Your instructions. Drop every picture. Then return, exactly, the lines from the beginning of the listing below through the one containing "def at(x, y, d): return CO + ray(x, y) * d".

Information shown.

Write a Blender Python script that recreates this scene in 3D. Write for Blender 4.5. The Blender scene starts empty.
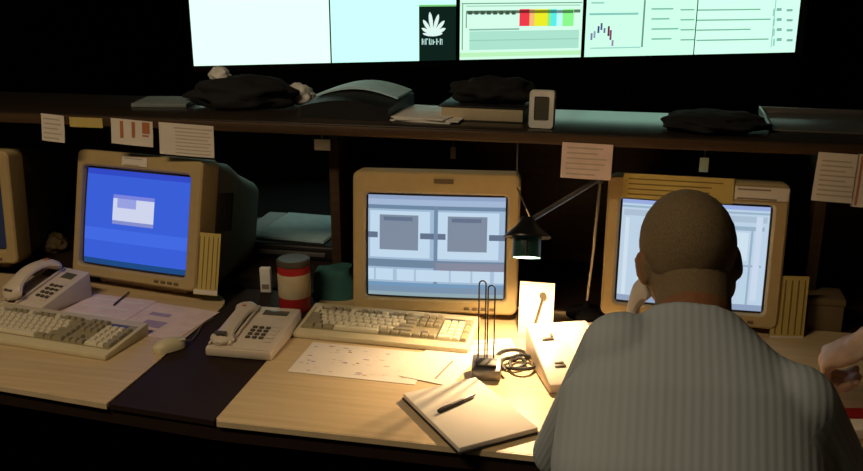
import bpy, bmesh, math, random
from mathutils import Vector, Matrix, Euler, noise
random.seed(7)
S = bpy.context.scene
COL = S.collection
PI = math.pi
R = math.radians

# ------------------------------------------------------------------ camera
FPX, CAMZ, YAW, PITCH = 900.0, 1.635, R(12.0), R(16.93)
CO = Vector((0, 0, CAMZ))
FW = Vector((-math.sin(YAW) * math.cos(PITCH), math.cos(YAW) * math.cos(PITCH), -math.sin(PITCH)))
RT = Vector((math.cos(YAW), math.sin(YAW), 0))
UP = RT.cross(FW)
cd = bpy.data.cameras.new('camera')
cam = bpy.data.objects.new('camera', cd)
COL.objects.link(cam)
cam.matrix_world = Matrix.Translation(CO) @ Matrix((RT, UP, -FW)).transposed().to_4x4()
cd.sensor_fit = 'HORIZONTAL'; cd.sensor_width = 36.0
cd.lens = FPX / 863.0 * 36.0
cd.clip_start = 0.05; cd.clip_end = 60
S.camera = cam


def ray(x, y): return FW + RT * ((x - 431.5) / FPX) - UP * ((y - 235.5) / FPX)
def onz(x, y, z=.74):
    d = ray(x, y); return CO + d * ((z - CO.z) / d.z)
def ony(x, y, Y):
    d = ray(x, y); return CO + d * (Y / d.y)
def at(x, y, d): return CO + ray(x, y) * d

# ------------------------------------------------------------------ materials
def mat(name, col, rough=.6, metal=0., var=.08, scale=30., bump=0., spec=.4, coat=0.):
    m = bpy.data.materials.new(name); m.use_nodes = True
    nt = m.node_tree; b = nt.nodes['Principled BSDF']
    b.inputs['Roughness'].default_value = rough
    b.inputs['Metallic'].default_value = metal
    b.inputs['Specular IOR Level'].default_value = spec
    if coat: b.inputs['Coat Weight'].default_value = coat
    tc = nt.nodes.new('ShaderNodeTexCoord')
    n = nt.nodes.new('ShaderNodeTexNoise'); n.inputs['Scale'].default_value = scale; n.inputs['Detail'].default_value = 5
    nt.links.new(tc.outputs['Object'], n.inputs['Vector'])
    cr = nt.nodes.new('ShaderNodeValToRGB')
    cr.color_ramp.elements[0].position = .3; cr.color_ramp.elements[1].position = .7
    cr.color_ramp.elements[0].color = [max(0, c * (1 - var)) for c in col] + [1]
    cr.color_ramp.elements[1].color = [min(1, c * (1 + var)) for c in col] + [1]
    nt.links.new(n.outputs['Fac'], cr.inputs['Fac'])
    nt.links.new(cr.outputs['Color'], b.inputs['Base Color'])
    if bump:
        bp = nt.nodes.new('ShaderNodeBump'); bp.inputs['Strength'].default_value = bump; bp.inputs['Distance'].default_value = .002
        nt.links.new(n.outputs['Fac'], bp.inputs['Height']); nt.links.new(bp.outputs['Normal'], b.inputs['Normal'])
    return m

def emat(name, col, strength=1., base=(.02, .02, .02), rough=.25, spec=.3):
    m = bpy.data.materials.new(name); m.use_nodes = True
    b = m.node_tree.nodes['Principled BSDF']
    b.inputs['Base Color'].default_value = (*base, 1)
    b.inputs['Roughness'].default_value = rough
    b.inputs['Specular IOR Level'].default_value = spec
    b.inputs['Emission Color'].default_value = (*col, 1)
    b.inputs['Emission Strength'].default_value = strength
    return m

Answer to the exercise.
Write a Blender Python script that recreates this scene in 3D. Write for Blender 4.5. The Blender scene starts empty.
import bpy, bmesh, math, random
from mathutils import Vector, Matrix, Euler, noise
random.seed(7)
S = bpy.context.scene
COL = S.collection
PI = math.pi
R = math.radians

# ------------------------------------------------------------------ camera
FPX, CAMZ, YAW, PITCH = 900.0, 1.635, R(12.0), R(16.93)
CO = Vector((0, 0, CAMZ))
FW = Vector((-math.sin(YAW) * math.cos(PITCH), math.cos(YAW) * math.cos(PITCH), -math.sin(PITCH)))
RT = Vector((math.cos(YAW), math.sin(YAW), 0))
UP = RT.cross(FW)
cd = bpy.data.cameras.new('camera')
cam = bpy.data.objects.new('camera', cd)
COL.objects.link(cam)
cam.matrix_world = Matrix.Translation(CO) @ Matrix((RT, UP, -FW)).transposed().to_4x4()
cd.sensor_fit = 'HORIZONTAL'; cd.sensor_width = 36.0
cd.lens = FPX / 863.0 * 36.0
cd.clip_start = 0.05; cd.clip_end = 60
S.camera = cam


def ray(x, y): return FW + RT * ((x - 431.5) / FPX) - UP * ((y - 235.5) / FPX)
def onz(x, y, z=.74):
    d = ray(x, y); return CO + d * ((z - CO.z) / d.z)
def ony(x, y, Y):
    d = ray(x, y); return CO + d * (Y / d.y)
def at(x, y, d): return CO + ray(x, y) * d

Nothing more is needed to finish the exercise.